En l'espèce, les projets de contribution carbone portent souvent sur la protection des puits de carbone naturels. De fait, le but de la contribution carbone est de permettre aux organisations qui le souhaitent de venir "compenser" leurs émissions résiduelles. Concrètement, une fois qu'une entreprise a réduit au maximum les émissions de gaz à effet de serre issues de son activité, il demeure une quantité résiduelle de ces émissions, qui ne peuvent véritablement pas être évitées. La contribution carbone vise ainsi à permettre de venir "compenser" ce petit montant d'émissions "inévitables" et équilibrer la balance in fine.

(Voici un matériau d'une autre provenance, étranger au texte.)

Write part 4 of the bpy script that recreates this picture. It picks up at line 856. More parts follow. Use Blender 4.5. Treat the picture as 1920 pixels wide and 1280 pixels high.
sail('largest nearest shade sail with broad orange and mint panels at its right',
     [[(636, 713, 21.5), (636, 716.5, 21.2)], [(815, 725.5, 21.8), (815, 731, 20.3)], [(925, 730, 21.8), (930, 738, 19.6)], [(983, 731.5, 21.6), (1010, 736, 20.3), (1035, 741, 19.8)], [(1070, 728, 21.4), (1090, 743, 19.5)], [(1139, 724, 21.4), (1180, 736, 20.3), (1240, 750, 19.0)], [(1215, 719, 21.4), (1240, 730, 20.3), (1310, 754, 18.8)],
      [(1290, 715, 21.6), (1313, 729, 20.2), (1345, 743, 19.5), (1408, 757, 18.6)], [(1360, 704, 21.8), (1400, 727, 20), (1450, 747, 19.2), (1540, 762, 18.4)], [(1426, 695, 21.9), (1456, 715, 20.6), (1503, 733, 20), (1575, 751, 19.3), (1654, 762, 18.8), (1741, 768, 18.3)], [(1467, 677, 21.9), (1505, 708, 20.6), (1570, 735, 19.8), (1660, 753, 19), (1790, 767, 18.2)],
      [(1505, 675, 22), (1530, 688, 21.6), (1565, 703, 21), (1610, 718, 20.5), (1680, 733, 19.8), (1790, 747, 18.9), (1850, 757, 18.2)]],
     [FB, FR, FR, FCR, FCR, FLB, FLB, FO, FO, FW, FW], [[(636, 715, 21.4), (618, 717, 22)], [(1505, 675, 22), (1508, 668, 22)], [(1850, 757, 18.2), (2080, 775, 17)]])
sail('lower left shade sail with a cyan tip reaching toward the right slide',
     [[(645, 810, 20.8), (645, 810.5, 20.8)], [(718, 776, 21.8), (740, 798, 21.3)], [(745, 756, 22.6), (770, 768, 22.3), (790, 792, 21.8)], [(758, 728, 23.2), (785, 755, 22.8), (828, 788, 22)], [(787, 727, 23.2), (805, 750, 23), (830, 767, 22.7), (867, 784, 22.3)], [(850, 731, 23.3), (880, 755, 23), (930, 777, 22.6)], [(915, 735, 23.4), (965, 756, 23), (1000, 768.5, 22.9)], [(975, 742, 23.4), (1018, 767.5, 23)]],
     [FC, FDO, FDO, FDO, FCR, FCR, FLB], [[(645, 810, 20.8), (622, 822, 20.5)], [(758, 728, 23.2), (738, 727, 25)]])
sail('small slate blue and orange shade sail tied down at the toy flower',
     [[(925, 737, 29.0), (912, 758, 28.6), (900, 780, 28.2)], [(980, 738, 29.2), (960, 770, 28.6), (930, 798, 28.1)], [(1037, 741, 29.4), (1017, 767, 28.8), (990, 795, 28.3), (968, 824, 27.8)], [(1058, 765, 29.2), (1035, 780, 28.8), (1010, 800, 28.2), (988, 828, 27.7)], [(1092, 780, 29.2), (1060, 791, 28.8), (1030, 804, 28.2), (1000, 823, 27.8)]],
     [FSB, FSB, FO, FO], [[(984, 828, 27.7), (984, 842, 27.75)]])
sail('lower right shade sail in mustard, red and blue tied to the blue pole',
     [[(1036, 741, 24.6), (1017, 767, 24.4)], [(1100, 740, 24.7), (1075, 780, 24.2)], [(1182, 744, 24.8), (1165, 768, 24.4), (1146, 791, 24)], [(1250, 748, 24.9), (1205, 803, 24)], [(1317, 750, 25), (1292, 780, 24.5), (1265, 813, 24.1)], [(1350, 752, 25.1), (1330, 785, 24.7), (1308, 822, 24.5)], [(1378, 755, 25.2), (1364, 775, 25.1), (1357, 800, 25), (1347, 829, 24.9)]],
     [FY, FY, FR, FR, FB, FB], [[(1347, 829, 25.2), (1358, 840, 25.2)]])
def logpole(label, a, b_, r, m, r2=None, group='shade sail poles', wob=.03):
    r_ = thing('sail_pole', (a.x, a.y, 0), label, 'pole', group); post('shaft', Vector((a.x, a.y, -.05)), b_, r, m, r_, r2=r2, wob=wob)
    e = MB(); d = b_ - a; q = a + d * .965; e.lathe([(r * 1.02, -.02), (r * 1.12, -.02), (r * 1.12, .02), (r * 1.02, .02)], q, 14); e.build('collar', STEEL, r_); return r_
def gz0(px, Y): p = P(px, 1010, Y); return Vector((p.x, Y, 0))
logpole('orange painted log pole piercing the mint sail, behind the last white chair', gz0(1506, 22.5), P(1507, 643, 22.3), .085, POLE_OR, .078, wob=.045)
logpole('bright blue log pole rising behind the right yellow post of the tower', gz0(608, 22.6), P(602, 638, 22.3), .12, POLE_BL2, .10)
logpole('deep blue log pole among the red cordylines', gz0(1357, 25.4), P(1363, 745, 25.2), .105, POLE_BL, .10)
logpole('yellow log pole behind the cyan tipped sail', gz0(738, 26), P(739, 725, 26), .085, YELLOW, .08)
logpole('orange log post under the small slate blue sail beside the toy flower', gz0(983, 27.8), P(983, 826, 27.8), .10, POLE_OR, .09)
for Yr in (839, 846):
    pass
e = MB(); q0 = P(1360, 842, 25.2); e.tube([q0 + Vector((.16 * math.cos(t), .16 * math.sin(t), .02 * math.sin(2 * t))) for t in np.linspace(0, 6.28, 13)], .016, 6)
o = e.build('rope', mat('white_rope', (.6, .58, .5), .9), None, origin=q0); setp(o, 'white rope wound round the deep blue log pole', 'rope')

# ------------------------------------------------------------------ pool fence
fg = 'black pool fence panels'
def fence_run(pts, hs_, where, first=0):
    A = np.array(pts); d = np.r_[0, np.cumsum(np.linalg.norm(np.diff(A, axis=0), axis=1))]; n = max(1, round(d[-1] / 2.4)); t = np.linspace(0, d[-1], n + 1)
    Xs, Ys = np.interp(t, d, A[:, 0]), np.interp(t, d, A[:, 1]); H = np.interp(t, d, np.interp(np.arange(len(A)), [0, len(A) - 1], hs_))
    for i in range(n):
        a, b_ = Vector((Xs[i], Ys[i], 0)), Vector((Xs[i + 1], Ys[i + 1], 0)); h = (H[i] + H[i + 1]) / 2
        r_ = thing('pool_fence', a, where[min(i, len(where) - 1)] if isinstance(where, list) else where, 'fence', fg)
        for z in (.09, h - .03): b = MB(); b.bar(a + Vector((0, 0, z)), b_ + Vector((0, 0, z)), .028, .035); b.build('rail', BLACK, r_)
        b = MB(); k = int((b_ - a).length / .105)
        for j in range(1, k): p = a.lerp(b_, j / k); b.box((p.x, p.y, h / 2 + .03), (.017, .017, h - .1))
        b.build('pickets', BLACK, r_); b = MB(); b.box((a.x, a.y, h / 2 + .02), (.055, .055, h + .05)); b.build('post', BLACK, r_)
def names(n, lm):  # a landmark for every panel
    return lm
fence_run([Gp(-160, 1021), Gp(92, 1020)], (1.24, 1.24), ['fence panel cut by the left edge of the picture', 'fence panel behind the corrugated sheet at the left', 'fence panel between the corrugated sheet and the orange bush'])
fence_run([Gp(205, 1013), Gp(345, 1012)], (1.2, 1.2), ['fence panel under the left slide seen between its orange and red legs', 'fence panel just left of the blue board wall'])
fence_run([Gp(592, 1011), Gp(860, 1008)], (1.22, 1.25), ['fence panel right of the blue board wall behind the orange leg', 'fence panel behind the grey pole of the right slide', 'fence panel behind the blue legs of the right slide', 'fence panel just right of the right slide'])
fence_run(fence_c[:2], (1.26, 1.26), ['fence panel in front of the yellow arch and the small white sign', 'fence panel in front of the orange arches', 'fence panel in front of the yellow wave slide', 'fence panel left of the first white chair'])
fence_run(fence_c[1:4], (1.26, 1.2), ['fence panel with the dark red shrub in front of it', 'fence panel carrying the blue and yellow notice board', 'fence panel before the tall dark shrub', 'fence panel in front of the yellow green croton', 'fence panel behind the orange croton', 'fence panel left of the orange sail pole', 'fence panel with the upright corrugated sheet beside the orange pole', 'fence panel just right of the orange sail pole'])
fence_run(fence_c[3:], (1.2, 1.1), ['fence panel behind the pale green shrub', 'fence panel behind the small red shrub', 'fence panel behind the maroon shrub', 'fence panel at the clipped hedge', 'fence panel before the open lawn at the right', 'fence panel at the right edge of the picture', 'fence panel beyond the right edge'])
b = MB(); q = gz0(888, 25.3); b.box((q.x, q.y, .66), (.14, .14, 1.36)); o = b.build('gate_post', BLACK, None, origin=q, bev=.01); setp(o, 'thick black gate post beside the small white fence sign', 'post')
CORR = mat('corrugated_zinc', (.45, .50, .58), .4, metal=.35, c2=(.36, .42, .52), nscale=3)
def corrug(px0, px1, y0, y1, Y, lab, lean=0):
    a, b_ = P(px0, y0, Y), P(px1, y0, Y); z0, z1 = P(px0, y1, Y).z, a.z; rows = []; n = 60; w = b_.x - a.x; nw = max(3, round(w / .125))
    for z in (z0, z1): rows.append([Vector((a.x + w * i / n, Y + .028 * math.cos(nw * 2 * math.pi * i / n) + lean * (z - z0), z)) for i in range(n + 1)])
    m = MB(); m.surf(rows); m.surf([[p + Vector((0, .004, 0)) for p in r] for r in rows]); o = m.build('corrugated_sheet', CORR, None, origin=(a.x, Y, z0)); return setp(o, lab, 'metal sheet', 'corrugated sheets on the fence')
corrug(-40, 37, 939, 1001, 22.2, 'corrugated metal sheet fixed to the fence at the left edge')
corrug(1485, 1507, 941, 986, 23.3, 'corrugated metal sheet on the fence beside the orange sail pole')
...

Il ne s'agit cependant pas d'une forme de droit à polluer. Compte tenu de ce qui a été expliqué précédemment quant à l'état de notre atmosphère, on comprend vite que se reposer sur les puits de carbone sans chercher à réduire au préalable ses émissions constituerait un non-sens absolu.
En outre, il est à noter que l'acuité de l'estimation du bénéfice obtenu via les projets de contribution carbone demeure sujet à débat pour les professionnels de ce milieu.
Non, une entreprise ne peut pas être neutre en carbone. Les marques qui utilisent cet argument font preuve au mieux de méconnaissance au sujet de la neutralité carbone, au pire de malhonnêteté vis-à-vis de leurs clients ou de leurs consommateurs. Il s'agit donc de greenwashing. En revanche, une entreprise peut bel et bien contribuer à l'objectif mondial de neutralité carbone.
La neutralité carbone n'est pas un concept statique, mais évolutif.
Prenons l'exemple d'une entreprise quelconque, qui mesure ses émissions chaque année, met en œuvre une démarche de réduction desdites émissions, et soutient des projets de contribution carbone afin de pallier à ses émissions résiduelles. En toute objectivité, la démarche d'une telle entreprise est déjà louable. Pour autant, d'un point de vue purement cynique, on pourrait aussi arguer qu'en faisant bien ses comptes, une telle entreprise pourrait facilement viser le "zéro net" chaque année. Il lui suffirait, pour cela, de conserver l'équilibre entre émissions rejetées et "compensation" - ce qui ne l'inciterait donc pas tellement à réduire son empreinte carbone.
Or, atteindre la neutralité carbone à l'échelle mondiale implique surtout que nous réduisions collectivement nos émissions de gaz à effet de serre.